• _WORK REQUIRED_
Skip every image and restate the data word for word.
● ● ● ● ● ● ●
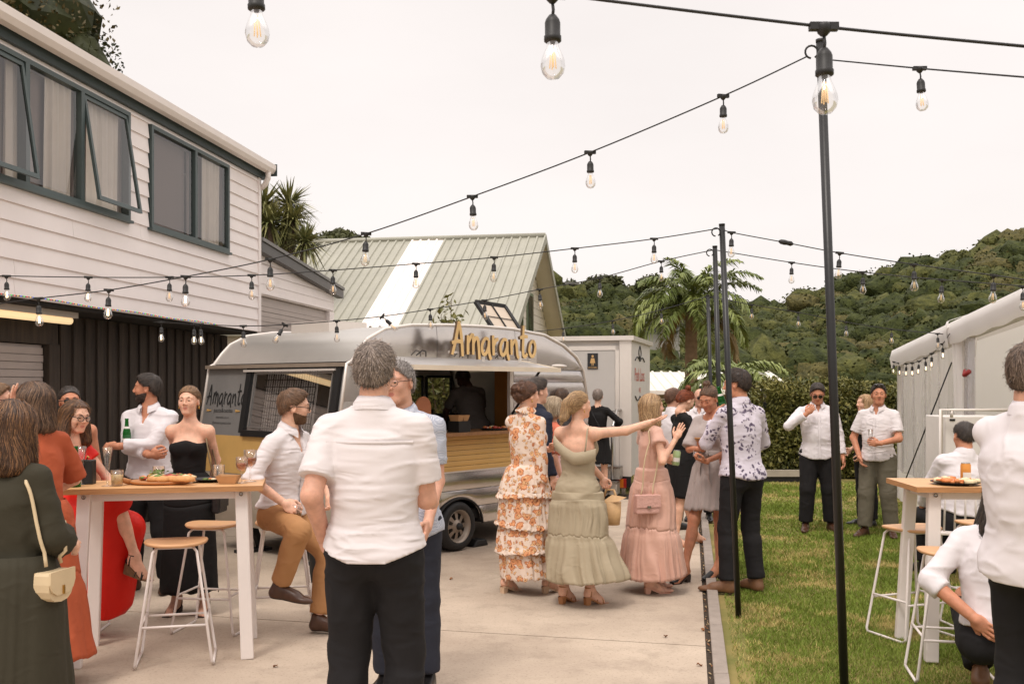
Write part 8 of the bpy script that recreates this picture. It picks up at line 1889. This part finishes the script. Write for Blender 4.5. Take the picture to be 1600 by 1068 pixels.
# ================================================================== grass
rs = np.random.RandomState(21)
def lawn_blades(n):
    r = rs.rand(n); y = 4.3*(17.2/4.3)**(r); x = np.empty(n); half = UX(1660, y); lo = edge_x(y)+.17; x = lo+(np.maximum(half, lo+.5)-lo)*rs.rand(n)
    k = n//12; y[:k] = rs.uniform(15.5, 19, k); x[:k] = rs.uniform(-1.5, 3.2, k)
    P = np.stack([x, y, ground_z(x, y)-.008], 1)
    g = fbm(P*V3(1,1,0), 1.1, 3, 3); bare = (x-edge_x(y)-.17 < .10) & (rs.rand(n) < .75)
    keep = ~bare & (rs.rand(n) < .62+.5*(g+.6)); P = P[keep]; g = g[keep]; n = len(P); far = np.clip(P[:,1]/8, .7, 1.9)
    h_ = rs.uniform(.016, .038, n)*(.8+.25*far)*(1+.3*g); w = rs.uniform(.0022, .0042, n)*far; a = rs.uniform(0, 2*PI, n); ln = rs.normal(0, .55, (n, 2))*h_[:,None]
    d = np.stack([np.cos(a), np.sin(a), 0*a], 1)*w[:,None]; tip = P+np.stack([ln[:,0], ln[:,1], h_], 1)
    V = np.stack([P-d, P+d, tip], 1).reshape(-1, 3); F_ = np.arange(3*n).reshape(n, 3)
    dry = vnoise(P*V3(1,1,0), 2.3, 9)+.6*vnoise(P*V3(1,1,0), 9, 5)+rs.normal(0, .35, n); mi = np.where(dry > .62, 1, np.where(rs.rand(n) < .35, 2, 0)); return V, F_, mi
V, F_, mi = lawn_blades(330000)
o = link(bpy.data.objects.new('grass', fast_mesh('grass', V, F_, [M('grass_green', S((108,130,46)), .7, .2, .9, col2=S((138,154,66)), spec=.25), M('grass_dry', S((190,170,108)), .8, .2, 2), M('grass_deep', S((98,108,40)), .7, .2, 2, spec=.25)], mi, smooth=False)))
tag(o, 'short mown grass with dry patches covering the lawn', 'grass', kind='stuff')
# litter in the gap beside the kerb
mb = MB(); r_ = random.Random(8)
for k in range(110):
    y = r_.uniform(4.6, 13); x = edge_x(y)+r_.uniform(.004, .032); s_ = r_.uniform(.004, .014); a = r_.uniform(0, 6.28); mb.add([(x+s_*math.cos(a), y+s_*2*math.sin(a), -.004+r_.random()*.012), (x-s_*math.sin(a)*.5, y+s_*math.cos(a), .002), (x-s_*math.cos(a), y-s_*2*math.sin(a), -.003), (x+s_*math.sin(a)*.5, y-s_*math.cos(a), .004)], [(0,1,2,3)], r_.randrange(2))
o = obj('gap_litter', mb, [M('dry_leaf'), M('litter_pale', S((176,150,112)), .9, .2, 30)]); tag(o, 'dry leaf litter lying in the gap beside the kerb', 'leaf litter', kind='stuff')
● ● ● ● ● ● ●
• _FINISHED TASK_
Write part 8 of the bpy script that recreates this picture. It picks up at line 1889. This part finishes the script. Write for Blender 4.5. Take the picture to be 1600 by 1068 pixels.
# ================================================================== grass
rs = np.random.RandomState(21)
def lawn_blades(n):
    r = rs.rand(n); y = 4.3*(17.2/4.3)**(r); x = np.empty(n); half = UX(1660, y); lo = edge_x(y)+.17; x = lo+(np.maximum(half, lo+.5)-lo)*rs.rand(n)
    k = n//12; y[:k] = rs.uniform(15.5, 19, k); x[:k] = rs.uniform(-1.5, 3.2, k)
    P = np.stack([x, y, ground_z(x, y)-.008], 1)
    g = fbm(P*V3(1,1,0), 1.1, 3, 3); bare = (x-edge_x(y)-.17 < .10) & (rs.rand(n) < .75)
    keep = ~bare & (rs.rand(n) < .62+.5*(g+.6)); P = P[keep]; g = g[keep]; n = len(P); far = np.clip(P[:,1]/8, .7, 1.9)
    h_ = rs.uniform(.016, .038, n)*(.8+.25*far)*(1+.3*g); w = rs.uniform(.0022, .0042, n)*far; a = rs.uniform(0, 2*PI, n); ln = rs.normal(0, .55, (n, 2))*h_[:,None]
    d = np.stack([np.cos(a), np.sin(a), 0*a], 1)*w[:,None]; tip = P+np.stack([ln[:,0], ln[:,1], h_], 1)
    V = np.stack([P-d, P+d, tip], 1).reshape(-1, 3); F_ = np.arange(3*n).reshape(n, 3)
    dry = vnoise(P*V3(1,1,0), 2.3, 9)+.6*vnoise(P*V3(1,1,0), 9, 5)+rs.normal(0, .35, n); mi = np.where(dry > .62, 1, np.where(rs.rand(n) < .35, 2, 0)); return V, F_, mi
V, F_, mi = lawn_blades(330000)
o = link(bpy.data.objects.new('grass', fast_mesh('grass', V, F_, [M('grass_green', S((108,130,46)), .7, .2, .9, col2=S((138,154,66)), spec=.25), M('grass_dry', S((190,170,108)), .8, .2, 2), M('grass_deep', S((98,108,40)), .7, .2, 2, spec=.25)], mi, smooth=False)))
tag(o, 'short mown grass with dry patches covering the lawn', 'grass', kind='stuff')
# litter in the gap beside the kerb
mb = MB(); r_ = random.Random(8)
for k in range(110):
    y = r_.uniform(4.6, 13); x = edge_x(y)+r_.uniform(.004, .032); s_ = r_.uniform(.004, .014); a = r_.uniform(0, 6.28); mb.add([(x+s_*math.cos(a), y+s_*2*math.sin(a), -.004+r_.random()*.012), (x-s_*math.sin(a)*.5, y+s_*math.cos(a), .002), (x-s_*math.cos(a), y-s_*2*math.sin(a), -.003), (x+s_*math.sin(a)*.5, y-s_*math.cos(a), .004)], [(0,1,2,3)], r_.randrange(2))
o = obj('gap_litter', mb, [M('dry_leaf'), M('litter_pale', S((176,150,112)), .9, .2, 30)]); tag(o, 'dry leaf litter lying in the gap beside the kerb', 'leaf litter', kind='stuff')